Ich schwieg und beobachtete. Es ist nicht meine Aufgabe, einem erzieherischen Erwachsenen die Erziehung auszutreiben. Ich litt unter Kerstins Verhalten. Und ich bot mich – wortlos, ohne Aktion – Melanie an, falls sie nach mir suchen würde. Melanie begann, mit mir zu spielen. Die Böschungsfrage war ungelöst. Kerstin vertraute mir jetzt ihre Tochter an und wandte sich ihren Freundinnen zu. Ich kam mit Melanie näher zur Böschung. In mir war keine Angst und kein Anspruch, stellvertretend für dieses selbstbestimmte Geschöpf des Universums die Entscheidungen »zu deinem Besten« treffen zu müssen. Ich traute ihr zu, die Böschungsfrage selbst richtig zu entscheiden. Und ich wusste auch, dass ich mich in einem Unglücksfall auf mich verlassen konnte. Melanie und ich: Wir beide konnten uns frei von erzieherischem Nebel auf die Situation und aufeinander einlassen.

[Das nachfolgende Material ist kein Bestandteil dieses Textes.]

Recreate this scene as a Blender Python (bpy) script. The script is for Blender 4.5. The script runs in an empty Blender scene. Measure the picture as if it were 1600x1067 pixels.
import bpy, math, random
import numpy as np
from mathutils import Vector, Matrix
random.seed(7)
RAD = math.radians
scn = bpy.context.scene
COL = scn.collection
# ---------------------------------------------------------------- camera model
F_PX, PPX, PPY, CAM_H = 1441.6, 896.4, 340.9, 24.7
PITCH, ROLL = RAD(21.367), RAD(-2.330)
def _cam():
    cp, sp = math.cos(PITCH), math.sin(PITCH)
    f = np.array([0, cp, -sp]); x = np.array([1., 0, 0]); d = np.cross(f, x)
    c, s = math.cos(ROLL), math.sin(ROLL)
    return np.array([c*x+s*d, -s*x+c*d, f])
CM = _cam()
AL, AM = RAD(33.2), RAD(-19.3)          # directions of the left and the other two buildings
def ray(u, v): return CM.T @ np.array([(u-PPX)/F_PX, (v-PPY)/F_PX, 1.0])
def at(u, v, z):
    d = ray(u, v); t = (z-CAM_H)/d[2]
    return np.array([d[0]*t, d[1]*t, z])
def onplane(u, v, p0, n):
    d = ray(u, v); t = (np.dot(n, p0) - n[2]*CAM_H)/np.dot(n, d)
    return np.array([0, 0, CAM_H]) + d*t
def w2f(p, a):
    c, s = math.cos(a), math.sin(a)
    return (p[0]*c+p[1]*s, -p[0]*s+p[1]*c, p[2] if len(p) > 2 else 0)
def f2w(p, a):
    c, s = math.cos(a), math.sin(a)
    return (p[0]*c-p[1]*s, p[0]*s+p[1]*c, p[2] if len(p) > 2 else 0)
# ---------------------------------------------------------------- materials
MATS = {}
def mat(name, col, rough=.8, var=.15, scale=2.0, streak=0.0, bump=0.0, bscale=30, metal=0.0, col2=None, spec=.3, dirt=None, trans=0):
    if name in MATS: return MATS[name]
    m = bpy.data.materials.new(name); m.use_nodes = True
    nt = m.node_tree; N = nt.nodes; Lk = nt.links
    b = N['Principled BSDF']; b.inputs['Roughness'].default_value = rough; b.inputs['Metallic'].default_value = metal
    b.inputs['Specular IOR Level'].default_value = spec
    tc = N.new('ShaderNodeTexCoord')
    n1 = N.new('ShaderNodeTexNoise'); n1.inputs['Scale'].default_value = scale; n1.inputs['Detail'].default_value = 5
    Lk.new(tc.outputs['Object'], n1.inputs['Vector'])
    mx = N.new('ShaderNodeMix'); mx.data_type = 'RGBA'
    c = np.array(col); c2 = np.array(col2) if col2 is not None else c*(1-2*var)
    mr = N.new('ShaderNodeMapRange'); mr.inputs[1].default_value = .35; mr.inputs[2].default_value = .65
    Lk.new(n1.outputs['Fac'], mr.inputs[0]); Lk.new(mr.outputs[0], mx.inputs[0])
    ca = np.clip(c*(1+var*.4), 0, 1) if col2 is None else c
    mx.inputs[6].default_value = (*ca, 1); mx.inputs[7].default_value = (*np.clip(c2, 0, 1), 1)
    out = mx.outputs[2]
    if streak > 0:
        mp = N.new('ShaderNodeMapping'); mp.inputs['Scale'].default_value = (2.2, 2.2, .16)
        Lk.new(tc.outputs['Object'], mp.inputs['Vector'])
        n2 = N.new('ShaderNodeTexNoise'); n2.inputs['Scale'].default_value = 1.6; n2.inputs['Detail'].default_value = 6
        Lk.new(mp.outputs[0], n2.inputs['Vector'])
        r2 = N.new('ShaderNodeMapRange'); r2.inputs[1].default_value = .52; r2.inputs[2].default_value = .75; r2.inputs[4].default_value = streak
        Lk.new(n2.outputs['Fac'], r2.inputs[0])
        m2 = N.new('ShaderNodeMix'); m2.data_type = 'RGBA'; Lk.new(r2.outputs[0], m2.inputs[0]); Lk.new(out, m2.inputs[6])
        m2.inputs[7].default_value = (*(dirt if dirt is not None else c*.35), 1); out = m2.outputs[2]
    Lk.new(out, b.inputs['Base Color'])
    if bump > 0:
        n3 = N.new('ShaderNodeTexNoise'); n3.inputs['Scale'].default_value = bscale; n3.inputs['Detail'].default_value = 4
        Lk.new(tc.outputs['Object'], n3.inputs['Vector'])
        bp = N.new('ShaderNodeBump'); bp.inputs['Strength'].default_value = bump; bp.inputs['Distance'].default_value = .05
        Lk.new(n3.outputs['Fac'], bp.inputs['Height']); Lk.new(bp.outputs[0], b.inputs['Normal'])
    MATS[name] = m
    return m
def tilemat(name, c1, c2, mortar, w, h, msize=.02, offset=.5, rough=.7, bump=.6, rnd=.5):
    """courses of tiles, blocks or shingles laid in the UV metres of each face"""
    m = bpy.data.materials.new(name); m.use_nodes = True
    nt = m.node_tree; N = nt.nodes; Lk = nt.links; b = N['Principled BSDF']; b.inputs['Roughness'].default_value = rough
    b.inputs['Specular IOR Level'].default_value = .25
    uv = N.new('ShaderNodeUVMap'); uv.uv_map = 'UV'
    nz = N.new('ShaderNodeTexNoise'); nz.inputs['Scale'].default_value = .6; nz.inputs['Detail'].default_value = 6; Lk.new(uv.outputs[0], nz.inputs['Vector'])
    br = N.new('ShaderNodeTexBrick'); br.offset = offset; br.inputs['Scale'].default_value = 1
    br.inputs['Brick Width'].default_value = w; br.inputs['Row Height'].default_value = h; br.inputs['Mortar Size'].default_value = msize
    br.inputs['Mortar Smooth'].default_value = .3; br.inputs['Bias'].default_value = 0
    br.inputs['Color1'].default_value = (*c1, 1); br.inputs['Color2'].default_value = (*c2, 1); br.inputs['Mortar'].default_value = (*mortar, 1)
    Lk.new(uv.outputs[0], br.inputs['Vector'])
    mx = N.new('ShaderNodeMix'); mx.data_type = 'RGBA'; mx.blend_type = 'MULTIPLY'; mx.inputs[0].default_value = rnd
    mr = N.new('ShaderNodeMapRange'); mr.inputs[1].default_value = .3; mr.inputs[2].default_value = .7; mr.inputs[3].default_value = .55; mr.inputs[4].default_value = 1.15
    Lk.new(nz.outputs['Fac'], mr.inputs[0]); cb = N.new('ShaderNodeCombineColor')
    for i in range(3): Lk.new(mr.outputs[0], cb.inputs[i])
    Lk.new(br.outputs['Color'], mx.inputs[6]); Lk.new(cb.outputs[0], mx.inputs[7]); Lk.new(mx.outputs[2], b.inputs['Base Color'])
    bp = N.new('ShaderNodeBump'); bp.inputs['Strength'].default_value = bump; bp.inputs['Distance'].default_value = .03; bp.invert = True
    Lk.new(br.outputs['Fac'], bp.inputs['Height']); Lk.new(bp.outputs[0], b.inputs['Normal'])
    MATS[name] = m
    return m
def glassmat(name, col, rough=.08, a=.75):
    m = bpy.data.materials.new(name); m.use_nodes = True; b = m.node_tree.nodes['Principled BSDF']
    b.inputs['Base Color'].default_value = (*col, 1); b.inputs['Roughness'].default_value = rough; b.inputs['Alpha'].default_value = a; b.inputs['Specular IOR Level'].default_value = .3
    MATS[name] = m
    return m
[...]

Und dann erlebte ich, wie ein junger Mensch von drei Jahren sich mit dem Fluss, den Strudeln, der Gefahr, dem Risiko, dem Steinwerfen, den Blumen, der Sonne, dem Wind beschäftigte. Wie sie lebte, lachte, ängstlich war, mutig war, stolz war, sich erkundete und die Welt begriff. Wir waren in einer vertrauten, sehr nahen Beziehung, und es war etwas von Achtung, Geheimnis und Andacht zwischen uns. Obwohl sie nichts direkt mit mir tat und ich ihr nur gelegentlich Grasbatzen locker machte zum Hineinwerfen, erlebten wir dabei auch uns. Die anderen waren vergessen, und wir begegneten uns als gleichwertige und freie Menschen in einer tiefen emotionalen Dimension: So, wie sie sich vertraute, konnte ich mir und ihr vertrauen. Ihr Selbstvertrauen, dem ich mich jenseits jeden erzieherischen Ballasts aufgeschlossen hatte, erreichte mich ungehindert, fegte das Bedenken, dass sie zu Schaden kommen könnte, fort, und bestätigte das tief in mir lebende Gefühl aus meiner eigenen Kindheit, dass jeder von uns ein König ist – ein Ebenbild Gottes. Ich spürte ihre Kraft und ihre Stärke – so, wie ich mir in ihrer Gegenwart selbst sicher war.